Tetapi karena Van Heutsz merupakan simbol perdebatan (Peter van
Zonneveld telah merumuskannya dengan baik) (25), maka nama monumen
tersebut diganti menjadi Monumen Indïe-Nederland (Indonesia-Belanda) dan
berubah maknanya menjadi kenang-kenangan tentang hubungan antara
Belanda dan Indonesia pada masa kolonial.
Tetapi
monumen itu tidak terfokus pada Perang Aceh. Juga ketika monumen itu
masih bernama Monumen Van Heutsz, nyaris tidak seorang pun yang tahu
bahwa itu adalah monumen Aceh milik kita. Van Heutsz adalah komandan
militer di Aceh dan Gubernur Aceh antara tahun 1890-1904. Perang Aceh
dimulai tahun 1873 dan berlangsung hingga 1942 (ada berbagai pendapat
tentang hal ini).
Jadi
ada Perang Aceh sebelum dan sesudah Van Heutsz. Sekitar empat atau lima
Perang Aceh seluruhnya, setiap kali dengan komandan militer yang
berbeda. Sudah saatnya dibangun sebuah monumen yang khusus untuk
memperingati Perang Aceh, yang dimulai sejak invasi di Aceh tahun 1873
dan berakhir dengan perlawanan seluruh rakyat Aceh hingga keluarnya
Belanda dari Aceh tahun 1942. Sebuah monumen tentang agresi dan
pendudukan Belanda serta pembebasan Aceh.
Sebuah
monumen yang menggambarkan sisi kemanusiaan dan kebiadaban Belanda dan
Aceh yang terjadi selama masa itu. Kisah-kisah dalam buku sejarah juga
harus lebih kaya, lebih menarik, lebih menghanyutkan, lebih komunikatif.

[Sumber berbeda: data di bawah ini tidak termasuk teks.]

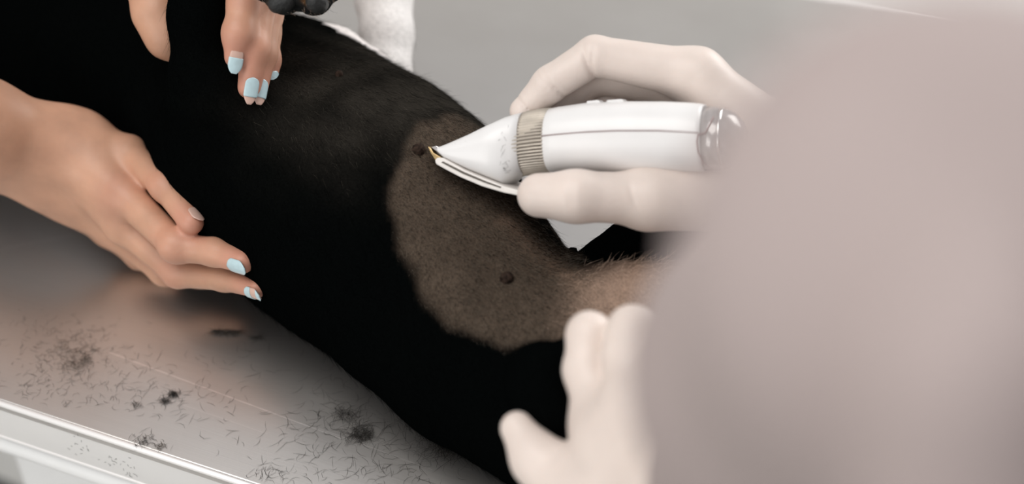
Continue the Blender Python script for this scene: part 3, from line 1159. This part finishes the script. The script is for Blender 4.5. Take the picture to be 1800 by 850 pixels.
def surf_line(pts_px, r, name, m, lift=0.0, parent=clip):
    """Thin bead laid on the camera-facing side of the housing."""
    out = []
    for (px, py) in pts_px:
        d = cdep(px)
        yt = np.interp(px, [970, 1030, 1100, 1170, 1220, 1262], [190.5, 181, 178, 178.5, 180.5, 188])
        yb = np.interp(px, [970, 1030, 1100, 1170, 1220, 1262], [303, 305.5, 306, 305, 302.5, 297])
        hh = (yb - yt) / 2
        q = max(-.98, min(.98, ((yt + yb) / 2 - py) / hh))
        x = (1 - abs(q) ** 2.25) ** (1 / 2.25)
        c = P(px, (yt + yb) / 2, d)
        out.append(c + cfront * (hh * d / FPX * x + lift) + cupv * (hh * q * d / FPX))
    return obj(name, tube(out, r, 6), m, parent)


surf_line([(969, 238.5), (1000, 235.5), (1050, 231.5), (1100, 229.5), (1170, 229.5), (1238, 233)], .00032, 'seam', M['seam'], lift=0.00035)
surf_line([(1254, 297), (1243, 285), (1237, 265), (1236, 248), (1238, 236), (1250, 233), (1258, 216), (1262, 205)], .00042, 'seam', M['seam'], lift=0.00035)
obj('end_cap', loft([(1237, 185.5, 299.5), (1262, 187.5, 298), (1282, 192, 294.5), (1296, 201, 287), (1306, 213, 277), (1312, 228, 262), (1314, 240, 250)], ex=2.1), M['cap'], clip)
obj('cap_ring', loft([(1268, 187.6, 297.8), (1270, 187.0, 298.6), (1274, 188.4, 297.4)], ex=2.1), M['chrome'], clip)
for (x0, x1) in ((1034, 1061), (1069, 1102)):
    yy = [np.interp(x, [1030, 1100], [181, 178]) for x in (x0, x1)]
    obj('button', extrude([(x0, yy[0] + 2), (x0 + 1, yy[0] - 3), (x1 - 6, yy[1] - 4), (x1, yy[1] + 2)], .005, .0006), M['white_plastic'], clip)


# ---------------------------------------------------------------- the vet
def glove_field(palm, fings, kf=.0012, kp=.010, folds=()):
    def f(Q):
        d = palm(Q)
        g = fings[0](Q)
        for x in fings[1:]:
            g = smin(g, x(Q), kf)
        d = smin(d, g, kp)
        for c, n_, wd, dep in folds:
            t = np.abs((Q - np.asarray(c, np.float32)) @ np.asarray(n_, np.float32))
            rr_ = np.linalg.norm(Q - np.asarray(c, np.float32), axis=1)
            d = d + dep * np.exp(-(t / wd) ** 2) * np.exp(-(rr_ / .011) ** 2)
        return d
    gs = [palm] + list(fings)
    f.lo = np.min([g.lo for g in gs], axis=0)
    f.hi = np.max([g.hi for g in gs], axis=0)
    return f


dc = cdep(1000)
# right hand round the clipper
c_idx = [P(1226, 132, dc + .004), P(1046, 98, dc + .006), P(967, 148, dc + .008), P(920, 195, dc + .010)]
c_mid = [P(1215, 150, dc + .022), P(1050, 128, dc + .028), P(985, 175, dc + .032), P(955, 230, dc + .030)]
c_rng = [P(1220, 175, dc + .036), P(1085, 165, dc + .042), P(1030, 215, dc + .042), P(1010, 265, dc + .036)]
c_pin = [P(1235, 205, dc + .044), P(1130, 215, dc + .046), P(1090, 255, dc + .044), P(1075, 290, dc + .036)]
c_thb = [P(1290, 335, dc - .002), P(1140, 349, dc - .020), P(1012, 345, dc - .030), P(948, 343, dc - .024)]
c_wr = P(1365, 275, dc + .0)
c_wr2 = P(1345, 330, dc + .008)
palm_c = union([cone(c_wr, c_idx[0], .024, .0140), cone(c_wr, c_mid[0], .024, .0165), cone(c_wr2, c_rng[0], .022, .016), cone(c_wr2, c_pin[0], .022, .015),
                cone(c_wr2, c_thb[1], .022, .0165), chain([c_wr, P(1450, 285, dc)], [.026, .030], .01)], .012)
fing_c = [chain(c_idx, [.0150, .0117, .0107, .0082], .003), chain(c_mid, [.016, .0122, .0105, .009], .004), chain(c_rng, [.0155, .0118, .010, .0085], .004),
          chain(c_pin, [.014, .010, .009, .0075], .004), chain(c_thb, [.022, .0150, .0142, .0126], .006)]
bend_n = unit(c_idx[1] - c_idx[0] + 0.0)
glove_c = glove_field(palm_c, fing_c, folds=[
    (P(1034, 118, dc - .004), unit(caxis * .97 + cupv * .25), .0013, .0020), (P(1040, 112, dc - .005), unit(caxis * .97 - cupv * .1), .0010, .0010),
    (P(978, 158, dc + .000), unit(caxis * .79 + cupv * .61), .0013, .0019), (P(958, 150, dc - .002), unit(caxis * .79 + cupv * .61), .0010, .0008),
    (P(922, 186, dc + .003), unit(caxis * .70 + cupv * .70), .0010, .0014),
    (P(1000, 345, dc - .044), caxis, .0009, .0006), (P(1008, 345, dc - .044), caxis, .0009, .0006), (P(1112, 352, dc - .040), unit(caxis + cupv * .3), .0012, .0007)])
# left hand round the dog's bent hind leg
h_pin = [P(1085, 895, .672), P(1005, 872, .682), P(944, 806, .692), P(909, 752, .700)]
h_rng = [P(1105, 790, .672), P(1058, 735, .690), P(1031, 650, .700), P(1036, 588, .705), P(1085, 600, .735)]
h_mid = [P(1150, 790, .662), P(1122, 700, .675), P(1106, 625, .685), P(1112, 582, .690), P(1140, 600, .72)]
h_idx = [P(1200, 800, .652), P(1180, 710, .662), P(1165, 640, .670), P(1180, 600, .68), P(1200, 625, .71)]
h_thb = [P(1260, 850, .63), P(1250, 770, .655), P(1230, 720, .68)]
h_wr = P(1290, 900, .60)
palm_h = union([cone(h_wr, h_pin[0], .024, .020), cone(h_wr, h_rng[0], .024, .020), cone(h_wr, h_mid[0], .024, .019), cone(h_wr, h_idx[0], .024, .017),
                cone(h_wr, h_thb[0], .022, .017), cone(h_rng[0], h_pin[0], .018, .018)], .02)
fing_h = [chain(h_pin, [.020, .0165, .0122, .0084], .006), chain(h_rng, [.019, .0138, .0108, .0106, .009], .006), chain(h_mid, [.018, .0135, .0125, .0118, .009], .006),
          chain(h_idx, [.0165, .013, .012, .0108, .009], .006), chain(h_thb, [.017, .013, .010], .006)]
glove_h = glove_field(palm_h, fing_h, kf=.0018, kp=.02)

V_HIP = np.array([0.50, 0.02, 0.95])
V_CH = np.array([0.46, 0.06, 1.25])
V_NK = np.array([0.44, 0.12, 1.46])
V_HD = np.array([0.43, 0.20, 1.575])
V_SH_L = np.array([0.27, 0.05, 1.41])
V_SH_R = np.array([0.62, 0.14, 1.40])
V_ELB_L = P(1680, 465, .235)
V_ELB_R = np.array([0.50, 0.47, 1.13])
vf = unit([-0.25, 0.85, -0.5])
hfV, sV, uV, fV = head_field(V_HD, vf, V_NK)
vbody = union([hfV, chain([V_NK, V_CH + [0, .02, 0], V_HIP + [0, .02, 0]], [.050, .075, .08], .03), cone(V_SH_L, V_SH_R, .035, .035),
               chain([V_SH_L, V_ELB_L, h_wr], [.035, .026, .020], .02), chain([V_SH_R, V_ELB_R, P(1400, 283, dc)], [.04, .034, .022], .02)], .03)
vet = thing('person', 'person in blurred pale pink scrubs and latex gloves clipping the dog at the right', 'person', (V_HIP[0], V_HIP[1], 0))
obj('body', sdf_mesh(vbody, .007), M['skin'], vet)
obj('glove', relax(sdf_mesh(glove_c, .0012), 2), M['glove'], vet, label='white latex glove gripping the clipper')
obj('glove', relax(sdf_mesh(glove_h, .0016), 2), M['glove'], vet, label='white latex glove round the bent hind leg')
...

Tentang Aceh dan Perang Aceh harus disediakan bukan lagi dana melainkan
kreativitas yang informatif. Harus ada film atau serial televisi yang
menarik tentang Perang Aceh yang sungguh-sungguh menggambarkan daerah
dan rakyatnya, yang menggambarkan Aceh seratus tahun yang lalu
sebagaimana aslinya.
Otentik.
Menampilkan bukan hanya orang Belanda tetapi juga para serdadu KNIL
asal Ambon, Menado dan Jawa, para pejuang Aceh serta wanita dan
anak-anak. Jadi bukan semacam tokoh karikatur pemberani yang
diromantisasi ala Filipina sebagaimana film NCRV tahun 1996. Aceh dan
Perang Aceh harus dihidupkan kembali. Untungnya pada tahun 2009 het
Indisch Herinneringscentrum (Lembaga untuk memperingati sejarah tentang
Indonesia) atau disebut juga IHCB di Bronbeek dibuka. Pertengahan
Agustus 2010 akan diselenggarakan pameran berjudul Het verhaal van
Indië (Kisah tentang Indonesia) di Bronbeek
.
Sekarang
akhir ’Periode Pemerintahan Beatrix’ semakin mendekat, maka saya ingin
menyerukan hal ini pada Sang Ratu: Ratu, akan sangat indah sekali jika
kita bisa berbaik kembali dengan rakyat Aceh, yang sudah berperang
dengan kita begitu lama di masa lalu. Pada tahun 1873 kita
mengumandangkan perang pada Aceh. Tetapi perdamaian dengan Aceh tidak
pernah tercapai. Tidak pernah. Kini tiba waktunya untuk menyatakan
penyesalan kepada Aceh. Permintaan maaf sejujur-jujurnya dari hati yang
terdalam. Ingatan akan Perang Aceh sama sekali belum mati.